Marcha à ré.

Marcha à ré.

Por Francilene Vaz.
Conselheira Estadual Amapá


O fatídico dia sempre chega, quando estamos diante de momentos difíceis e nossos sentimentos ficam avessos. (Re)virados literalmente. Logo, se nosso interior é revelado, nossas fragilidades, sensibilidades ficam vulneráveis. E aquela proteção criada por nós mesmos é lançada à tona, com requintes de detalhes e lembranças, muitas vezes, negligenciadas.
Talvez, só talvez, nesse momento da sua vida, você passa a (res)significar sua trajetória. Entende que, no sentido de (re)descobertas, ganhou a dádiva de (re)viver.
É inevitável olhar para o passado como um indica(dor). Seu corpo fala, você ainda sente os traumas latentes, tão vívidos forçando à reflexão.
(Re)conecte-se ao presente sem a ilusão de mudar os fatos, mas respeitando quem (res)surgiu depois de TUDO, das lutas vividas. Compreende que a depressão é o excesso de dor do passado.
Você para. Não por iniciativa própria, mas porque o seu corpo pede. Somatizou além do que podia. Na verdade, nem podia. Olha para si e percebe-se diferente. São tantas marcas, tantas cicatrizes (in)visíveis para comprovar o seu estado atual.
O tempo não volta.

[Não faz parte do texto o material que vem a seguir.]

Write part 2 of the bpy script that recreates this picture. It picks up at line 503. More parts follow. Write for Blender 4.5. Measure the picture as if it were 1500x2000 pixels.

Ainda que desejemos ardentemente ou momentaneamente viajar para dentro de nós e mudarmos algum fato, nosso pensamento sistemático, consciência, intuição superego (ou qualquer outro termo que você denomine) está ali como uma sentinela de plantão para indeferir seus planos.
E eis que surge uma nova postura, um novo desejo, um novo sonho: o de apenas (re)começar.
Não dá para avançar (re)conhecendo-se e sem respeitar-se. É irresponsabilidade ignorar os fatos e as possibilidades do fazer diferente. De pensar no futuro como um livro inacabado, cujas páginas, capítulos novos serão escritos à mão, sem direito a rascunhos e sem poder "passar a limpo." Mas que terão seu tom, (cor)ação.
A irreversibilidade dos fatos, de tudo o que ocorreu, de todas as dores, (dis)sabores, (des)amores, trouxe um fardo difícil de carregar: o (des)valor.
A nossa história pessoal marcada por tantos adjetivos pejorativos fez com que, por vezes, esquecêssemos da nossa potencialidade e força. Muito embora, também fôssemos firmemente convencidos a acreditar que temos que ser forte o tempo todo, em todo o tempo. Aqui (re)corremos ao grande perigo de acreditar que temos que dar conta de tudo, sem precisar de apoio e suporte de terceiros. As cobranças internas chegam e começam a pesar nossa mochila. E, junto de tanta falta de perdão pessoal, de autossabotagem, autocomiseração, o desvalor é evidenciado.
Mas, como a vida é essa escola de lições ininterruptas, somos drasticamente (re)virados e impulsionados a tomarmos uma decisão.
Nessa montanha-russa do seu processo cíclico existencial, ora você está bem, ora é questionado quanto à sua capacidade de suportar e seguir SENDO, (res)PIRANDO, (re)vivendo. E, na mesma velocidade que sobe, em que a alegria e as perspectivas trazem motivação para ESPERANÇAR; ela desce e traz no movimento declive uma tristeza inconsolável, somada a uma frustração destruidora. Assustadoramente, vem constatar a veracidade da dor que é real, mas cujo sofrimento é sim opcional.
Apesar de tudo, (re)fazemos a viagem, só que agora rumo à serenidade que aliada a incentivos, estímulos e positividade de amigos, faz termos novamente a consciência de que precisamos (re)aprender o caminho.
A potência da dor e a eminência de finitude ajudam na compreensão de que é normal estar frágil. (Re)conhece a necessidade de colo, amor, carinho, acolhimento, intervenção profissional e só mais um pouquinho de amor.
No modo RÉ, não há jeito fácil de erradicar a dor, por isso, temos que (re)abrir espaços de modo a acolhê-la dentro de nós.
Essa travessia, ainda que cercada de pessoas incríveis, é solitária. A ponte do medo para a coragem é intrapessoal; da finitude para a completude, é serena.
Que estejamos prontos. A vida faz o convite a (re)troceder para avançar.